Descomunal según las indicaciones que Eugene O’Neill dio: el Premio Nobel de Literatura quería a una Josie pechugona, con caderas prominentes y piernas y brazos fuertes. Sólo sus medias medirían uno cincuenta, pesaría unos ochenta y tendría una nariz respingona que probara su descendencia irlandesa. Pero el director John Strasberg no ha tenido muy en cuenta las medidas que hace casi 70 años propuso el escritor, pues para tener un marimacho así se necesitarían, como mínimo, dos o tres Mercès Pons.
La versión
“Yo quería poner en pie un montaje moderno, sin atender, como es costumbre, a las descripciones tan detalladas que O’Neill escribió en sus muy exhaustivas y copiosas acotaciones –explica el director de esta adaptación –. El único dramaturgo que tiene más acotaciones que O’Neill es Beckett, y cuando uno lee a Beckett, ¡tiene dolor de cabeza!”
Ni la cabaña con su bañera de hojalata, ni el Old McDonald had a farm que cantan borrachos, grillos y pajaritos parten de las escrupulosas anotaciones del dramaturgo; sin embargo, Strasberg considera que su montaje es fiel al espíritu del autor. “Para mí, ser fiel es acercar la obra a la gente que va a estar sentada en la sala.
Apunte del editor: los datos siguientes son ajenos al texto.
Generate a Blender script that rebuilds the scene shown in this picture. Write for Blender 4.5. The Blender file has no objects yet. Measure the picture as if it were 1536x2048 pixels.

Otros dirán que ser fiel es traducir literalmente, palabra por palabra; pero esto no es ser fiel: es ser tonto.” Y, añade: “Yo no voy al museo para ver una manzana; sino para ver cómo un pintor interpreta una manzana. Y en el teatro pasa exactamente lo mismo.”
Para hacer digerible la manzana de O’Neill, la filóloga Ana Antón-Pacheco se encargó de traducir y hacer comprensible el texto. “Es una obra en la que el escritor divaga mucho y es muy repetitivo –constata la traductora –. Era demasiado larga y todos éramos conscientes de que había que cortar.”
Así, con la ayuda del director y de los actores, redujo el espectáculo a 150 minutos, divertidos los primeros, dolorosos los últimos. “Si leéis otras adaptaciones de la obra de O’Neill son un coñazo impresionante –reconoce Eusebio Poncela –. La versión de Ana es muy cercana, y no sé si ella se habrá puesto tan trompa como yo en escena, pero ha sabido captar el lenguaje de los alcohólicos a la perfección.”
La herencia del Bourbon
Al igual que el personaje de Poncela, Eugene O’Neill empezó a beber a muy corta edad; pero eso en su familia no era ninguna novedad: su hermano ya era alcohólico con 20 años, su madre era adicta a la morfina y su padre se preparaba cócteles para desayunar. Los borrachos de O’Neill beben para olvidar, para no sufrir. Y tan abrazados están a su botella de Bourbon que la trompa no les permite destilar el amor que hay en su interior.
Entonces ríen, bromean y se disputan. El porquero Phil se convierte en un “viejo asqueroso”, Jossie en una “zorra pelandusca” y el inglés millonario de la finca de al lado, en un “hijo de puta”. Ahora no molesta que este lenguaje soez acompañe durante toda la obra al perspicaz humor irlandés, pero que los Hogan soltaran tantas palabrotas incomodó, el día del estreno, a sus compatriotas, pues muchos de los irlandeses estadounidenses que acudieron al teatro en 1947 abandonaron sus butacas, escandalizados, en el segundo acto.
La pieza no se representaría en Broadway hasta 10 años después de su estrepitoso fracaso. “Una luna para los desdichados ha sido ignorada durante largo tiempo, al considerarla una obra menor; sin embargo, es mi favorita –reconoce John Strasberg –. Es la que encuentro más hermosa, plena de romanticismo y de poesía.”
Poco importa que los actores sean irlandeses o no, que se hayan cortado páginas o que Jossie esté más delgada. El caso es que, a la luz de la luna, sepan mofarse, empinar el codo y transmitir la tortura, las ilusiones y el desarraigo que sufren la familia Hogan, Jim Tyron y su desdichado creador.